Ao lado de Pourchaire está o campeão de F3 de 2022, Victor Martins, o que confere à ART possivelmente a melhor dupla da grelha deste ano.
Ainda assim, existe espaço para surpresas nas restantes estruturas. Hitech e Carlin apostam em duplas inteiramente pertencentes à Red Bull (que está representada por uns estonteantes 6 pilotos na F2), que poderão estar em grande nível (com especial destaque para um Isack Hadjar deserto de poder vingar o título de F3 perdido).

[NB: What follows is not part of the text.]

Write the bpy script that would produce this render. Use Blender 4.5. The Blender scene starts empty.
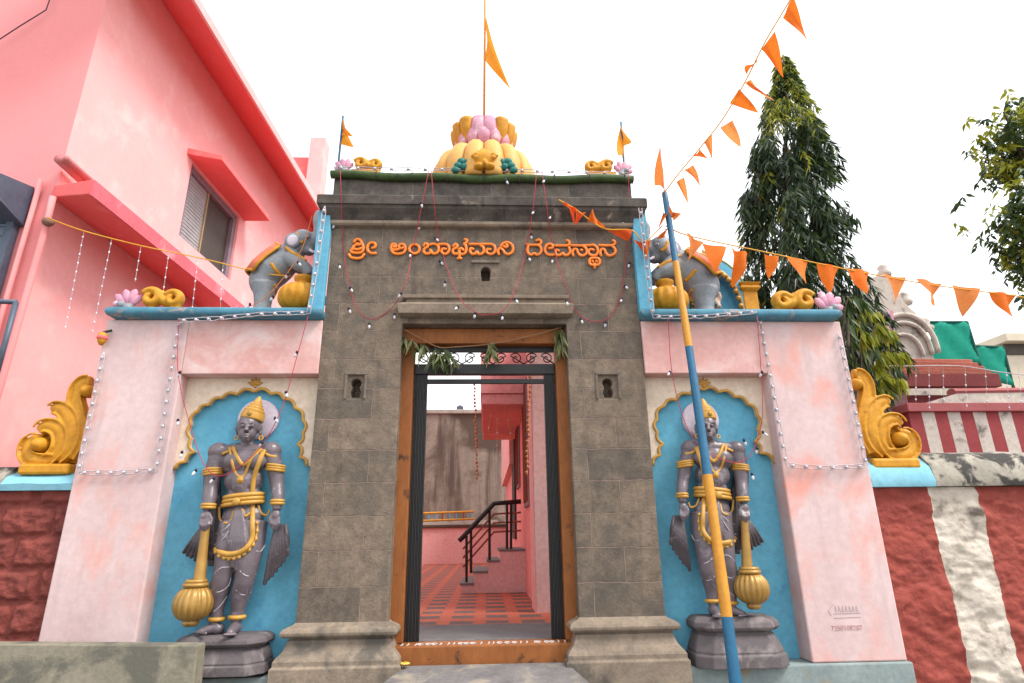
import bpy, bmesh, math, random
import numpy as np
from mathutils import Vector, Matrix, noise
from mathutils.bvhtree import BVHTree
random.seed(7); np.random.seed(7)
SC = bpy.context.scene
COL = SC.collection

# ------------------------------------------------------------------ camera
# rows = world X, Y, Z expressed in camera axes (x right, y down, z forward)
RC = np.array([[0.999033560016437, 0.0011683069424994743, 0.04393837752776025],
               [-0.04209939608162841, 0.31274207188264774, 0.9489046513344187],
               [-0.01263276733127187, -0.9498373710975058, 0.31248901045655514]])
FPX, CXP, CYP, CAMZ = 585.07, 512.0, 341.5, 1.15
cam = bpy.data.cameras.new('camera'); cam_o = bpy.data.objects.new('camera', cam); COL.objects.link(cam_o)
cam.sensor_width = 36.0; cam.lens = FPX / 1024 * 36.0; cam.clip_start = 0.05; cam.clip_end = 900
mw = Matrix.Identity(4)
for i in range(3):
    mw[i][0] = RC[i, 0]; mw[i][1] = -RC[i, 1]; mw[i][2] = -RC[i, 2]
mw[2][3] = CAMZ
cam_o.matrix_world = mw
SC.camera = cam_o

# ------------------------------------------------------------------ light: bright overcast day
SUN_EL, SUN_AZ = math.radians(52), math.radians(118)     # azimuth clockwise from +Y
world = bpy.data.worlds.new('World'); SC.world = world; world.use_nodes = True
nt = world.node_tree; nt.nodes.clear()
sky = nt.nodes.new('ShaderNodeTexSky'); sky.sky_type = 'NISHITA'; sky.sun_disc = False
sky.sun_elevation = SUN_EL; sky.sun_rotation = SUN_AZ
sky.dust_density = 4.0; sky.air_density = 1.0
mx = nt.nodes.new('ShaderNodeMixRGB'); mx.inputs[0].default_value = 0.86
mx.inputs[2].default_value = (9.6, 9.7, 9.9, 1)
bg = nt.nodes.new('ShaderNodeBackground'); bg.inputs[1].default_value = 0.1
wo = nt.nodes.new('ShaderNodeOutputWorld')
nt.links.new(sky.outputs[0], mx.inputs[1]); nt.links.new(mx.outputs[0], bg.inputs[0]); nt.links.new(bg.outputs[0], wo.inputs[0])
sl = bpy.data.lights.new('sun', 'SUN'); sl.energy = 1.9; sl.angle = math.radians(18); sl.color = (1.0, 0.95, 0.88)
so = bpy.data.objects.new('sun', sl); COL.objects.link(so)
sd = Vector((math.sin(SUN_AZ) * math.cos(SUN_EL), math.cos(SUN_AZ) * math.cos(SUN_EL), math.sin(SUN_EL)))
so.rotation_euler = (-sd).to_track_quat('-Z', 'Y').to_euler()
SC.view_settings.view_transform = 'Standard'; SC.view_settings.look = 'None'
SC.view_settings.exposure = 1.05; SC.view_settings.gamma = 1.0
SC.view_settings.use_curve_mapping = False

# ------------------------------------------------------------------ layout helpers
def ray(px, py):
    return RC @ np.array([px - CXP, py - CYP, FPX])
def P(px, py, Y):                 # the point at depth Y (metres from the camera position along +Y)
    d = ray(px, py); w = d * (Y / d[1]); return Vector((w[0], w[1], w[2] + CAMZ))
def PZ(px, py, z):
    d = ray(px, py); w = d * ((z - CAMZ) / d[2]); return Vector((w[0], w[1], z))
V = Vector

# ------------------------------------------------------------------ materials
MATS = {}
def mat(name, c1, c2=None, scale=6.0, rough=0.8, bump=0.15, bscale=60.0, stain=None, sscale=2.0, slo=0.55, shi=0.68,
        streak=None, metal=0.0, spec=0.3, bdist=0.01, mapz=1.0, transl=0.0, sstretch=1.0, grain=0.28):
    if name in MATS: return MATS[name]
    m = bpy.data.materials.new(name); m.use_nodes = True; t = m.node_tree; N = t.nodes; L = t.links
    b = N['Principled BSDF']; b.inputs['Roughness'].default_value = rough; b.inputs['Metallic'].default_value = metal
    b.inputs['Specular IOR Level'].default_value = spec
    if c2 is None: c2 = tuple(min(1, x * 0.82) for x in c1)
    geo = N.new('ShaderNodeNewGeometry')
    mp = N.new('ShaderNodeMapping'); mp.inputs['Scale'].default_value = (1, 1, mapz); L.new(geo.outputs['Position'], mp.inputs[0])
    def nz(s, det, vec=None, dist=0.0):
        n = N.new('ShaderNodeTexNoise'); n.inputs['Scale'].default_value = s; n.inputs['Detail'].default_value = det
        n.inputs['Distortion'].default_value = dist; n.inputs['Roughness'].default_value = 0.62
        L.new(vec or mp.outputs[0], n.inputs['Vector']); return n.outputs['Fac']
    def ramp(src, lo, hi):
        r = N.new('ShaderNodeMapRange'); r.inputs[1].default_value = lo; r.inputs[2].default_value = hi; r.clamp = True
        L.new(src, r.inputs[0]); return r.outputs[0]
    def mix(f, a, bb):
        x = N.new('ShaderNodeMixRGB')
        L.new(f, x.inputs[0])
        for k, v in ((1, a), (2, bb)):
            if isinstance(v, tuple): x.inputs[k].default_value = (*v, 1)
            else: L.new(v, x.inputs[k])
        return x.outputs[0]
    col = mix(ramp(nz(scale, 6), 0.3, 0.7), c1, c2)
    fine = ramp(nz(bscale * 0.8, 4), 0.25, 0.75)
    mu = N.new('ShaderNodeMixRGB'); mu.blend_type = 'MULTIPLY'; mu.inputs[0].default_value = grain
    L.new(col, mu.inputs[1]); L.new(fine, mu.inputs[2]); col = mu.outputs[0]
    if stain:
        mp2 = N.new('ShaderNodeMapping'); mp2.inputs['Scale'].default_value = (1, 1, sstretch); L.new(geo.outputs['Position'], mp2.inputs[0])
        col = mix(ramp(nz(sscale, 8, mp2.outputs[0], 0.4), slo, shi), col, stain)
    if streak:                     # run-off streaks: noise stretched along z
        sc, slo2, shi2, f = streak
        mp3 = N.new('ShaderNodeMapping'); mp3.inputs['Scale'].default_value = (1, 1, 0.10); L.new(geo.outputs['Position'], mp3.inputs[0])
        col = mix(ramp(nz(f, 5, mp3.outputs[0]), slo2, shi2), col, sc)
    L.new(col, b.inputs['Base Color'])
    if bump:
        bp = N.new('ShaderNodeBump'); bp.inputs['Strength'].default_value = bump; bp.inputs['Distance'].default_value = bdist
        L.new(nz(bscale, 6), bp.inputs['Height']); L.new(bp.outputs[0], b.inputs['Normal'])
    if transl:
        tr = N.new('ShaderNodeBsdfTranslucent'); L.new(col, tr.inputs[0])
        ms = N.new('ShaderNodeMixShader'); ms.inputs[0].default_value = transl
        L.new(b.outputs[0], ms.inputs[1]); L.new(tr.outputs[0], ms.inputs[2])
        L.new(ms.outputs[0], N['Material Output'].inputs[0])
    MATS[name] = m; return m

def masonry_mat(name, c1, c2, joint, stain, row=0.26, width=0.6, mortar=0.006, dark=None):
    m = mat(name, c1, c2, scale=9, rough=0.9, bump=0.55, bscale=48, stain=stain, sscale=2.6, slo=0.50, shi=0.72, grain=0.34, streak=(tuple(q * 0.55 for q in c2), 0.54, 0.76, 5))
    t = m.node_tree; N = t.nodes; L = t.links; b = N['Principled BSDF']
    geo = N.new('ShaderNodeNewGeometry'); sep = N.new('ShaderNodeSeparateXYZ'); L.new(geo.outputs['Position'], sep.inputs[0])
    ad = N.new('ShaderNodeMath'); L.new(sep.outputs[0], ad.inputs[0]); L.new(sep.outputs[1], ad.inputs[1])
    cb = N.new('ShaderNodeCombineXYZ'); L.new(ad.outputs[0], cb.inputs[0]); L.new(sep.outputs[2], cb.inputs[1])
    nz = N.new('ShaderNodeTexNoise'); nz.inputs['Scale'].default_value = 9; L.new(geo.outputs['Position'], nz.inputs['Vector'])
    vm = N.new('ShaderNodeMixRGB'); vm.blend_type = 'LINEAR_LIGHT'; vm.inputs[0].default_value = 0.012
    L.new(cb.outputs[0], vm.inputs[1]); L.new(nz.outputs['Color'], vm.inputs[2])
    br = N.new('ShaderNodeTexBrick'); br.inputs['Scale'].default_value = 1; br.inputs['Row Height'].default_value = row
    br.inputs['Brick Width'].default_value = width; br.inputs['Mortar Size'].default_value = mortar; br.inputs['Mortar Smooth'].default_value = 0.3
    br.inputs['Color1'].default_value = (0.70, 0.71, 0.73, 1); br.inputs['Color2'].default_value = (1.22, 1.17, 1.10, 1)
    br.inputs['Mortar'].default_value = (1, 1, 1, 1); br.offset = 0.43
    L.new(vm.outputs[0], br.inputs['Vector'])
    src = b.inputs['Base Color'].links[0].from_socket
    mu = N.new('ShaderNodeMixRGB'); mu.blend_type = 'MULTIPLY'; mu.inputs[0].default_value = 0.8
    L.new(src, mu.inputs[1]); L.new(br.outputs['Color'], mu.inputs[2])
    n2 = N.new('ShaderNodeTexNoise'); n2.inputs['Scale'].default_value = 14; L.new(geo.outputs['Position'], n2.inputs['Vector'])
    f = N.new('ShaderNodeMath'); f.operation = 'MULTIPLY'; L.new(br.outputs['Fac'], f.inputs[0]); L.new(n2.outputs['Fac'], f.inputs[1])
    mj = N.new('ShaderNodeMixRGB'); L.new(f.outputs[0], mj.inputs[0]); L.new(mu.outputs[0], mj.inputs[1]); mj.inputs[2].default_value = (*joint, 1)
    out = mj.outputs[0]
    # black pitting
    vo = N.new('ShaderNodeTexVoronoi'); vo.inputs['Scale'].default_value = 16; L.new(geo.outputs['Position'], vo.inputs['Vector'])
    mr = N.new('ShaderNodeMapRange'); mr.inputs[1].default_value = 0.10; mr.inputs[2].default_value = 0.05; L.new(vo.outputs['Distance'], mr.inputs[0])
    mp_ = N.new('ShaderNodeMixRGB'); L.new(mr.outputs[0], mp_.inputs[0]); L.new(out, mp_.inputs[1]); mp_.inputs[2].default_value = (0.05, 0.045, 0.04, 1)
    L.new(mp_.outputs[0], b.inputs['Base Color'])
    bp = [n for n in N if n.bl_idname == 'ShaderNodeBump'][0]
    b2 = N.new('ShaderNodeBump'); b2.invert = True; b2.inputs['Strength'].default_value = 1.0; b2.inputs['Distance'].default_value = 0.02
    L.new(br.outputs['Fac'], b2.inputs['Height']); L.new(bp.outputs[0], b2.inputs['Normal']); L.new(b2.outputs[0], b.inputs['Normal'])
    return m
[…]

Apesar de apenas se ter estreado em 2022 apenas, a Van Amersfoort surpreendeu durante os testes deste ano com Richard Verschoor a liderar a tabela de tempos. Já a contratação, mais sentimental que racional, de Juan Manuel Correa poderá não trazer os frutos esperados. Já a permanência do bem-cotado Jack Doohan na Virtuosi percebe-se por um lado, ainda que provavelmente seja demasiado piloto para a estrutura em que está (e definitivamente muito mais do que o novo colega Amaury Cordeel conseguirá lidar…).
F3 – Testes deixam Saucy como favorito
Com a tradicional saída de mais de metade da grelha ao final do ano (quer para F2 ou para a obscuridade), a Fórmula 3 mais uma vez contou com a renovação das suas fileiras com alguns dos mais promissores jovens talentos das categorias de base. Falamos de pilotos cujas performances deverão impressionar, como Dino Beganovic da academia Ferrari, Nikola Tsolov da academia Alpine ou Sebastián Montoya da academia Red Bull.

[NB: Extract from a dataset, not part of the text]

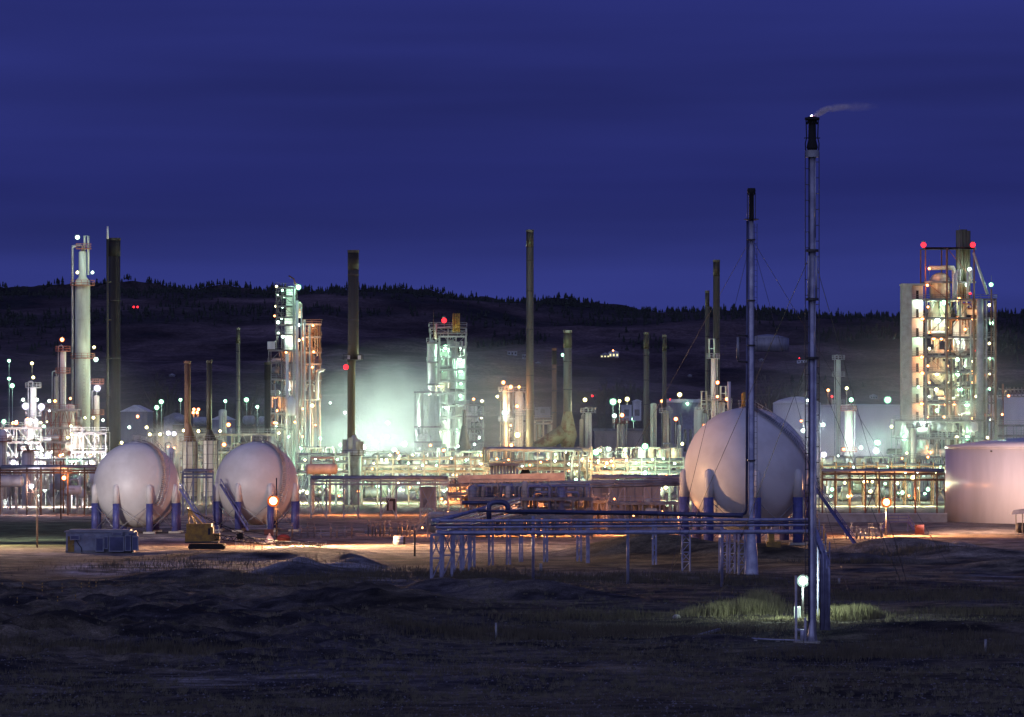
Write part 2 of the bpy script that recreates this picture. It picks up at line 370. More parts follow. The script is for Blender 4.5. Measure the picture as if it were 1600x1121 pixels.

Mas não se pense que o “perigo” não poderá vir dos pilotos que andam no seu segundo ano de categoria. Grégoire Saucy que o diga, tendo dominado os testes de pré-temporada de Fevereiro no seu ART, depois de um falso arranque na temporada de 2022. Franco Colapinto, que melhorou da estreante Van Amersfoort para a competente MP, também terá uma palavra a dizer agora que integra a academia Williams (tal como Zak O’Sullivan).
Para pilotos nas equipas do fundo da grelha, o objetivo é simples: mostrar serviço para que as Prema e Trident da vida os contratem para 2024. Neste quesito vale a pena manter a atenção em homens como Roberto Faria, Oliver Gray ou Taylor Barnard.